TASK TO COMPLETE = Please return the full listing below without altering anything.

RECORD EXCERPTS =

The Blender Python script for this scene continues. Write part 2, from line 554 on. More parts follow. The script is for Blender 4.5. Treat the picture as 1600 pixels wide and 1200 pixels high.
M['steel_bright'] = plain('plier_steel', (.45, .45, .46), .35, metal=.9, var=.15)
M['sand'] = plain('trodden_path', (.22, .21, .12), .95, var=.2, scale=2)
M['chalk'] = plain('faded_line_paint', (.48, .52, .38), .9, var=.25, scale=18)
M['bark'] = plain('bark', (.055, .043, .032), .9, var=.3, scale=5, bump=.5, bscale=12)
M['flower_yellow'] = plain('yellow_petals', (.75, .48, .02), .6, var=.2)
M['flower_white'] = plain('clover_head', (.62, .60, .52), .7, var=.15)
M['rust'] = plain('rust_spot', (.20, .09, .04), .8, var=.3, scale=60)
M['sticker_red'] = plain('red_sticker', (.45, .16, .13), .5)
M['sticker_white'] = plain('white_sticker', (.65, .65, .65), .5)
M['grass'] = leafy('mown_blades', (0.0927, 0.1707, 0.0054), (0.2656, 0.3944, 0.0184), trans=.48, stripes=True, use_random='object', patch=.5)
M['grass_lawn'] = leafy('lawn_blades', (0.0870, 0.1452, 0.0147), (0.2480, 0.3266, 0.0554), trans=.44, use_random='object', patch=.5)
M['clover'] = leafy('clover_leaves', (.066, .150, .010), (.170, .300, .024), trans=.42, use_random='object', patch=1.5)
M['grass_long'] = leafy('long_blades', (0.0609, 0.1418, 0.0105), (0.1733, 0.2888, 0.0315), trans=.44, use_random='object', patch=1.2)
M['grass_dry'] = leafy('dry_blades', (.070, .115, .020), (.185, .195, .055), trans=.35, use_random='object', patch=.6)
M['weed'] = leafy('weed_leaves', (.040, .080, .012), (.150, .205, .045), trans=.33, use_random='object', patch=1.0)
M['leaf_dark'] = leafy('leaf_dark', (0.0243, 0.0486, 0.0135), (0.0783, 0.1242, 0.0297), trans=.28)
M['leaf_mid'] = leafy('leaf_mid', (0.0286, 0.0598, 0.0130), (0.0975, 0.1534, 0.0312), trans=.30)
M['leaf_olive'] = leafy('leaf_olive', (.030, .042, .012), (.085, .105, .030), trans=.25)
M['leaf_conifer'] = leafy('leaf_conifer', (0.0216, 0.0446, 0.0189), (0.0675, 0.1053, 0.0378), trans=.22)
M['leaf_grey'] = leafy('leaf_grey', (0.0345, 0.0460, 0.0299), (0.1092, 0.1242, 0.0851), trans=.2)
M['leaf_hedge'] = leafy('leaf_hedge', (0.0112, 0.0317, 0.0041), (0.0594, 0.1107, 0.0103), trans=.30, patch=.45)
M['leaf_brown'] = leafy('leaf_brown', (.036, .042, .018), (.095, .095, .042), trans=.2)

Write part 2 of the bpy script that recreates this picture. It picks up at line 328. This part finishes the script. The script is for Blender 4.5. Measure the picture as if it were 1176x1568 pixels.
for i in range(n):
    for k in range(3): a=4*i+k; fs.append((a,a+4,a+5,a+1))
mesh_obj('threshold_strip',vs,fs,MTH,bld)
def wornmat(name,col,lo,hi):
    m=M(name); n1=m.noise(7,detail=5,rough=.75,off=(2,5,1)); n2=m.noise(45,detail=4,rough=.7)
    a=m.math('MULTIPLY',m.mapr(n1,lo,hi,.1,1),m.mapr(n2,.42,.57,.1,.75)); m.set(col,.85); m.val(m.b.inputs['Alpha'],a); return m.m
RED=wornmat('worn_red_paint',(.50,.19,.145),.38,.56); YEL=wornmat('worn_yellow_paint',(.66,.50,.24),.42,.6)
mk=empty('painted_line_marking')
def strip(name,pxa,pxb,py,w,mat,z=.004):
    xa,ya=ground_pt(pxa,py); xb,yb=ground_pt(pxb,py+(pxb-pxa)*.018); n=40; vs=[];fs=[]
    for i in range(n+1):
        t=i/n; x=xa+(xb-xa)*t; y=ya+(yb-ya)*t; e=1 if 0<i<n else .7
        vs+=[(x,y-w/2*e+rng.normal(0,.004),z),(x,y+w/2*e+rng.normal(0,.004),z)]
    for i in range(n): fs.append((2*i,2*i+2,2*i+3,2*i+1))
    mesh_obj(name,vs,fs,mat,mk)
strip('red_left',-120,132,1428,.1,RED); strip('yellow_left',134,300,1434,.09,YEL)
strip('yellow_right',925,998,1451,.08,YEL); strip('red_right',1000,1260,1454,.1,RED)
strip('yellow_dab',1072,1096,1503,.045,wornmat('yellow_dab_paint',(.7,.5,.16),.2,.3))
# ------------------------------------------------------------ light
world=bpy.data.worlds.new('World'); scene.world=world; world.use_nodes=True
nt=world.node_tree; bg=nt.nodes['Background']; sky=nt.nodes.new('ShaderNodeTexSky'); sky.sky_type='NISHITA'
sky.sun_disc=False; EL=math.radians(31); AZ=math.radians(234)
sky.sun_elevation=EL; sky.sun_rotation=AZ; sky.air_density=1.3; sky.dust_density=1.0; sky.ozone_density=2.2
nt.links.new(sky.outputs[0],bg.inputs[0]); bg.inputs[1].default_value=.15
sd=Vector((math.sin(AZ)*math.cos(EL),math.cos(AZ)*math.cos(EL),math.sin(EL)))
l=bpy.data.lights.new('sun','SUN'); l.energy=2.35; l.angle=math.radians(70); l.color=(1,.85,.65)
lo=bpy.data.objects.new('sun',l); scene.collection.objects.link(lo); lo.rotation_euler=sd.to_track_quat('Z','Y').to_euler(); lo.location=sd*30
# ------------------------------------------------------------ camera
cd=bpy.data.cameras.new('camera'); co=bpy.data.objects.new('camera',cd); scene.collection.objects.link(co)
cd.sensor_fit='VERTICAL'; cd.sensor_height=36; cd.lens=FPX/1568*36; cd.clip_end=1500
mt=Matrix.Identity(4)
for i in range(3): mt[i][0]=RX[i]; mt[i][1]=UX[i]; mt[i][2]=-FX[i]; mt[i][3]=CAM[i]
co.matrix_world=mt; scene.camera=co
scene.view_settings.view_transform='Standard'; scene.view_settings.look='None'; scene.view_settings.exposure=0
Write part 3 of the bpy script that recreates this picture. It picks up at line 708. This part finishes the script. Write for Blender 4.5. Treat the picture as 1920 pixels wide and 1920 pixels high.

FULL RESPONSE =
The Blender Python script for this scene continues. Write part 2, from line 554 on. More parts follow. The script is for Blender 4.5. Treat the picture as 1600 pixels wide and 1200 pixels high.
M['steel_bright'] = plain('plier_steel', (.45, .45, .46), .35, metal=.9, var=.15)
M['sand'] = plain('trodden_path', (.22, .21, .12), .95, var=.2, scale=2)
M['chalk'] = plain('faded_line_paint', (.48, .52, .38), .9, var=.25, scale=18)
M['bark'] = plain('bark', (.055, .043, .032), .9, var=.3, scale=5, bump=.5, bscale=12)
M['flower_yellow'] = plain('yellow_petals', (.75, .48, .02), .6, var=.2)
M['flower_white'] = plain('clover_head', (.62, .60, .52), .7, var=.15)
M['rust'] = plain('rust_spot', (.20, .09, .04), .8, var=.3, scale=60)
M['sticker_red'] = plain('red_sticker', (.45, .16, .13), .5)
M['sticker_white'] = plain('white_sticker', (.65, .65, .65), .5)
M['grass'] = leafy('mown_blades', (0.0927, 0.1707, 0.0054), (0.2656, 0.3944, 0.0184), trans=.48, stripes=True, use_random='object', patch=.5)
M['grass_lawn'] = leafy('lawn_blades', (0.0870, 0.1452, 0.0147), (0.2480, 0.3266, 0.0554), trans=.44, use_random='object', patch=.5)
M['clover'] = leafy('clover_leaves', (.066, .150, .010), (.170, .300, .024), trans=.42, use_random='object', patch=1.5)
M['grass_long'] = leafy('long_blades', (0.0609, 0.1418, 0.0105), (0.1733, 0.2888, 0.0315), trans=.44, use_random='object', patch=1.2)
M['grass_dry'] = leafy('dry_blades', (.070, .115, .020), (.185, .195, .055), trans=.35, use_random='object', patch=.6)
M['weed'] = leafy('weed_leaves', (.040, .080, .012), (.150, .205, .045), trans=.33, use_random='object', patch=1.0)
M['leaf_dark'] = leafy('leaf_dark', (0.0243, 0.0486, 0.0135), (0.0783, 0.1242, 0.0297), trans=.28)
M['leaf_mid'] = leafy('leaf_mid', (0.0286, 0.0598, 0.0130), (0.0975, 0.1534, 0.0312), trans=.30)
M['leaf_olive'] = leafy('leaf_olive', (.030, .042, .012), (.085, .105, .030), trans=.25)
M['leaf_conifer'] = leafy('leaf_conifer', (0.0216, 0.0446, 0.0189), (0.0675, 0.1053, 0.0378), trans=.22)
M['leaf_grey'] = leafy('leaf_grey', (0.0345, 0.0460, 0.0299), (0.1092, 0.1242, 0.0851), trans=.2)
M['leaf_hedge'] = leafy('leaf_hedge', (0.0112, 0.0317, 0.0041), (0.0594, 0.1107, 0.0103), trans=.30, patch=.45)
M['leaf_brown'] = leafy('leaf_brown', (.036, .042, .018), (.095, .095, .042), trans=.2)

Write part 2 of the bpy script that recreates this picture. It picks up at line 328. This part finishes the script. The script is for Blender 4.5. Measure the picture as if it were 1176x1568 pixels.
for i in range(n):
    for k in range(3): a=4*i+k; fs.append((a,a+4,a+5,a+1))
mesh_obj('threshold_strip',vs,fs,MTH,bld)
def wornmat(name,col,lo,hi):
    m=M(name); n1=m.noise(7,detail=5,rough=.75,off=(2,5,1)); n2=m.noise(45,detail=4,rough=.7)
    a=m.math('MULTIPLY',m.mapr(n1,lo,hi,.1,1),m.mapr(n2,.42,.57,.1,.75)); m.set(col,.85); m.val(m.b.inputs['Alpha'],a); return m.m
RED=wornmat('worn_red_paint',(.50,.19,.145),.38,.56); YEL=wornmat('worn_yellow_paint',(.66,.50,.24),.42,.6)
mk=empty('painted_line_marking')
def strip(name,pxa,pxb,py,w,mat,z=.004):
    xa,ya=ground_pt(pxa,py); xb,yb=ground_pt(pxb,py+(pxb-pxa)*.018); n=40; vs=[];fs=[]
    for i in range(n+1):
        t=i/n; x=xa+(xb-xa)*t; y=ya+(yb-ya)*t; e=1 if 0<i<n else .7
        vs+=[(x,y-w/2*e+rng.normal(0,.004),z),(x,y+w/2*e+rng.normal(0,.004),z)]
    for i in range(n): fs.append((2*i,2*i+2,2*i+3,2*i+1))
    mesh_obj(name,vs,fs,mat,mk)
strip('red_left',-120,132,1428,.1,RED); strip('yellow_left',134,300,1434,.09,YEL)
strip('yellow_right',925,998,1451,.08,YEL); strip('red_right',1000,1260,1454,.1,RED)
strip('yellow_dab',1072,1096,1503,.045,wornmat('yellow_dab_paint',(.7,.5,.16),.2,.3))
# ------------------------------------------------------------ light
world=bpy.data.worlds.new('World'); scene.world=world; world.use_nodes=True
nt=world.node_tree; bg=nt.nodes['Background']; sky=nt.nodes.new('ShaderNodeTexSky'); sky.sky_type='NISHITA'
sky.sun_disc=False; EL=math.radians(31); AZ=math.radians(234)
sky.sun_elevation=EL; sky.sun_rotation=AZ; sky.air_density=1.3; sky.dust_density=1.0; sky.ozone_density=2.2
nt.links.new(sky.outputs[0],bg.inputs[0]); bg.inputs[1].default_value=.15
sd=Vector((math.sin(AZ)*math.cos(EL),math.cos(AZ)*math.cos(EL),math.sin(EL)))
l=bpy.data.lights.new('sun','SUN'); l.energy=2.35; l.angle=math.radians(70); l.color=(1,.85,.65)
lo=bpy.data.objects.new('sun',l); scene.collection.objects.link(lo); lo.rotation_euler=sd.to_track_quat('Z','Y').to_euler(); lo.location=sd*30
# ------------------------------------------------------------ camera
cd=bpy.data.cameras.new('camera'); co=bpy.data.objects.new('camera',cd); scene.collection.objects.link(co)
cd.sensor_fit='VERTICAL'; cd.sensor_height=36; cd.lens=FPX/1568*36; cd.clip_end=1500
mt=Matrix.Identity(4)
for i in range(3): mt[i][0]=RX[i]; mt[i][1]=UX[i]; mt[i][2]=-FX[i]; mt[i][3]=CAM[i]
co.matrix_world=mt; scene.camera=co
scene.view_settings.view_transform='Standard'; scene.view_settings.look='None'; scene.view_settings.exposure=0
Write part 3 of the bpy script that recreates this picture. It picks up at line 708. This part finishes the script. Write for Blender 4.5. Treat the picture as 1920 pixels wide and 1920 pixels high.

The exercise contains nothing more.